Zum Schluß gibt es noch eine Parallele über die Gleichung Ungarn = SPOe, und Oesterreich = OeVP: Das Königreich der Stephanskrone führte bekanntlich die obligatorische Zivilehe ein und anerkannte das Konkordat von 1855 nicht, da es in einem Ex-lex-Zu$tand abgeschlossen worden war. Oesterreich dagegen hielt an der konfessionellen Eheschließung fest, es gestattete nur eine bedingte fakultative Ziviltrauung und führte in der Praxis das Konkordat, wenn auch sehr durchlöchert, durch. Ebenso ist die SPOe für die obligatorische Zivilehe, die OeVP für die fakultative, die SPOe lehnt das Konkordat von 1934 ab, da es (was nach Völkerrecht belanglos ist) in einem Ex-lex-Zustand abgeschlossen wurde, die OeVP dagegen sorgt wenigstens für eine teilweise Durchführung desselben.

Oesterreich unter der Herrschaft Kaiser Franz Josephs des Zweiten...

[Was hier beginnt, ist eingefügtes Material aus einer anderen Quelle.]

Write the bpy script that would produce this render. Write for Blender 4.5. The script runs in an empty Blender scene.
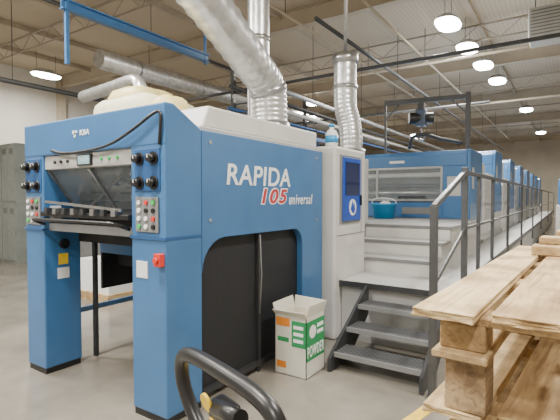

Abseits dieser Hauptvergleiche gibt es noch Nebenvergleiche. Sie sind angedeutet durch die Namen des Kaisers, der dieser Epoche seinen Stempel aufprägte. In ihm mischen sich die franziszeische und die josephinische Komponente des österreichischen Wesens.

Der franziszeische Staat war politisch kon-lervativ und patriarchalisch; wirtschaftlich-politisch bevorzugte er den Bund der Stände, das waren die Feudalen, die Bauern, die Gewerbetreibenden; geistig bekannte er sich zum Christentum. Er war schalkhaft heiter im Sinne eines Raimund und Nestroy, das heißt, er nahm die Welt nicht immer ernst.

Der josephinische Staat war politisch zentralisiert, wirtschaftlich proklamierte er den Wohlfahrtsstaat, geistig bekannte er sich zur Aufklärung und zu einem mehr oder minder gemäßigten Antiklerikalismus. Er war nüchtern, rationell und — langweilig.

Die Trägerin der josephinischen Tradition ist heute die Sozialistische Partei. Denn sie ist zen-tralistisch, antiföderalistisch, sie bekennt sich zum Wohlfahrtsstaat, zur Aufklärung und zu einem gemäßigten Antiklerikalismus. Die Bauten, die die SPOe in Wien aufführte, sind, ebenso wie die josephinischen Bauten, praktisch, nüchtern und von einer trostlosen Langweiligkeit.

Die Volkspartei dagegen repräsentiert weitgehend die franziszeische Komponente des österreichischen Wesens. Sie ist konservativ, behebig-patriarchalisch-demokratisch, wie Franz Joseph, der das allgemeine Wahlrecht einführte. Sie ist föderalistisch; wirtschaftlich räumt sie dem Genossenschaftswesen Raum ein, und ist gemäßigt anti(staats)kapitalistisch. Ihre Wirtschaftspolitik wird weitestgehend beeinflußt von dem Bund der Bauern, der Gewerbetreibenden und der heutigen Feudalen, das sind die großen Wirtschaftsführer, die sie in ihren Reihen versammelt.

Oesterreich unter der Regierung Kaiser Franz Josephs des Zweiten...

Historia magistra vitae: Die Geschichte ist die Lehrmeisterin des Lebens. Sie wiederholt sich nicht, sie gibt nur Parallelen, aus der die Gegenwart und die Zukunft lernen können.

Vor allem sollte die Zukunft aus einem Wort Kaiser Franz Josephs I. lernen, das er zu seinem Ministerpräsidenten Koerber sprach: Daß die eine Hälfte des Reiches immer auf ihre eigenen Ansprüche poche, ohne zu bedenken, wie sie mit den Ansprüchen der anderen Hälfte in Einklang zu bringen ist.

Was in der heutigen und zukünftigen Zeit nichts anderes heißen kann, als daß auch im neuen Oesterreich die beiden Hälften nicht gegeneinander kämpfen sollten, sondern ihre eigenen Ansprüche jeweils in Einklang mit denen des Partners bringen mögen.